Closer vs Closer to God
Two versions of the same song, or so it would seem. Basically both songs are about sex, but closer contains a cry for help, whereas closer to god feels more like rape.
Closer
you let me violate you First time?
you let me desecrate you
you let me penetrate you Obvious
you let me complicate you
help me Cry for help
I broke apart my insides Going to pieces
help me
I’ve got no soul to sell
help me
the only thing that works for me Sex as escape
help me get away from myself
I want to fuck you like an animal
I want to feel you from the inside
I want to fuck you like an animal
my whole existence is flawed
you get me closer to god
you can have my isolation
you can have the hate that it brings
you can have my absence of faith
you can have my everything All I have is yours
Love?
help me
you tear down my reason
help me
it's your sex I can smell
help me
you make me perfect
help me become somebody else
I want to fuck you like an animal
I want to feel you from the inside
I want to fuck you like an animal
my whole existence is flawed
you get me closer to god
all through every forest
above the trees
within my stomach
scraped off my knees
I drink the honey
inside your hive
you are the reason As stated
I stay alive
Closer to God
you let me violate you
you let me desecrate you
you let me penetrate you
you let me complicate you
I broke apart my insides
I’ve got no soul to sell
the thing that works for me
help me get away
I wanna fuck you
I wanna taste you
I wanna feel you
I wanna be you become someone else
just like an animal through sex?
you can have my isolation
you can have the hate that it brings
you can have my absence of faith
you can have my everything
you tear down all my reason
you see through all I hide
you make me perfect
help me get inside
Why do both versions feel so right to me?
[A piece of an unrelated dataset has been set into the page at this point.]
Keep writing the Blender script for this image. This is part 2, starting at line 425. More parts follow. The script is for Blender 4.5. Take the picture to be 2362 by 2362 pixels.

I know I use sex as an escape when I crave love. I really wanna love someone. I wanna be in love. I want more than just sex.
I’ve been listening to Closer to God on repeat for the last half hour. It keeps reminding me of what I’m missing. The only thing that works for me, while I wait for love, fucking. I feel so fucking empty. I’m loosing it. I gotta find love, or just get laid again.